Park Minseok, Sewol Ferry, Crying Together © Park Minseok

“Generation Giving Up Three Things,” “the 880,000-won generation.” Reduced all too easily to a handful of labels, and burdened with harsh criticism that they have abandoned resistance to an unjust society in favor of obsessively building résumés for employment and survival—what, then, are Korean university students actually thinking as they live today? The “2nd Song Kun-ho University Photography Award” offered an opportunity to glimpse the perceptions of today’s college students, while also reminding us that defining them with just a few words is a one-eyed way of seeing.

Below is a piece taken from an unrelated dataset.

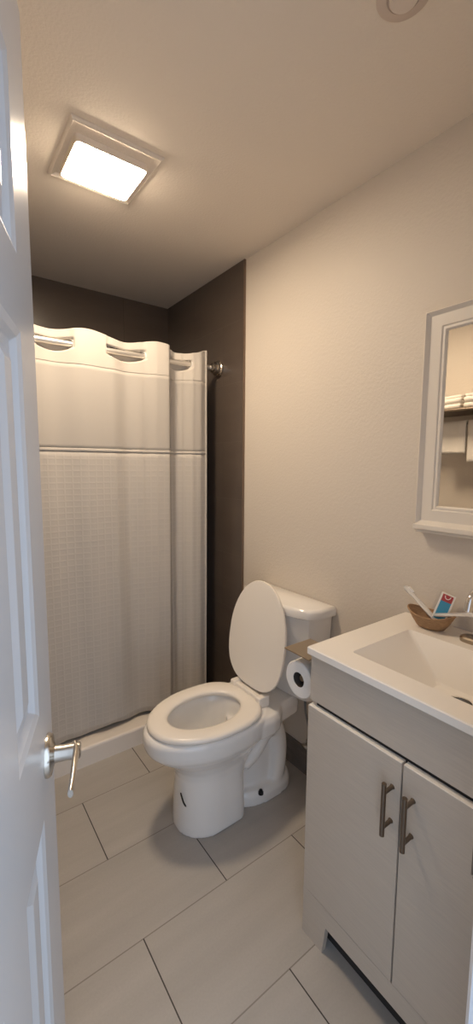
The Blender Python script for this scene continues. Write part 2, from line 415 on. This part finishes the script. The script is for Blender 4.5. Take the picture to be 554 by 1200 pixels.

The five awarded works—selected from the reporting category, which considered only photographs published in university newspapers, and the lifestyle category, in which students freely documented their everyday lives—demonstrate that these students are by no means turning a blind eye to injustice in society and on campus while retreating into a so-called “selfish ivory tower.”

The Grand Prize in the reporting category, Sewol Ferry, Crying Together (Park Minseok, Chung-Ang University), reveals how a university student observes and empathizes with the profound anguish of the families of the Sewol ferry disaster victims, who endured relentless criticism over the course of a year. The Excellence Award in the reporting category, Today I Quit University (Choi Yujeong, Chung-Ang University), documents the July press conference in which Kim Changin, a philosophy major at Chung-Ang University, announced his withdrawal, as seen through the eyes of a fellow student.

Professor Kim Jeongim (Department of Photography and Image Media, Sangmyung University), who served as a judge, commented that “Sewol Ferry, Crying Together stands out for its expressive power in conveying the nationally shared grief and anger surrounding the Sewol disaster with clear intent, as well as for its differentiated perspective achieved through the choice of a high-angle viewpoint.”


제2회 송건호 대학사진상 수상작. 생활부문 최우수작. 주용성, 〈아파트 공화국〉 © 주용성

The Grand Prize in the lifestyle category was awarded to Apartment Republic (Joo Yongseong, Sangmyung University), which captures the view of Manjang Peak and the Seoul cityscape below as seen from Jaun Peak on Dobongsan Mountain. The standardized urban landscape of Seoul, overtaken by apartment complexes, forms a striking contrast with the relaxed posture of a climber perched on Manjang Peak, prompting viewers toward reflection.

Another judge, Professor Choi Kyungjin (Department of Journalism and Advertising, Daegu Catholic University), evaluated the work highly, noting that “it was highly regarded for its critique of the uniform forms of urban development and efficiency-driven ideology that emerged through the process of modernization.”

The lifestyle category Excellence Award, Facing Myself (Kim Sehwan, Hallym University), juxtaposes a photograph taken on Children’s Day, May 5, 1995—showing a child riding a carousel at Yukrim Land amusement park in Chuncheon—with an image of the same individual returning to the site in 2015 at the age of twenty-four, metaphorically contrasting present-day uncertainty with the joy of earlier times.

Another Excellence Award, Okcheon Interchange Billboard Tower High-Altitude Protest Site (Kwon Minho, Sangmyung University), captures a moment in which Han Younghee, the wife of Lee Jeonghun, branch head of Yuseong Enterprise, reads a letter to her husband during a rally held by participants of the “Yuseong Enterprise Hope Bus,” while Lee looks down from atop a billboard tower in Okgak-ri, Okcheon-eup, Chungcheongbuk-do, where he had been staging a protest since March 15 of the previous year. The work conveys both university students’ concerns regarding labor movements and their warm, empathetic gaze.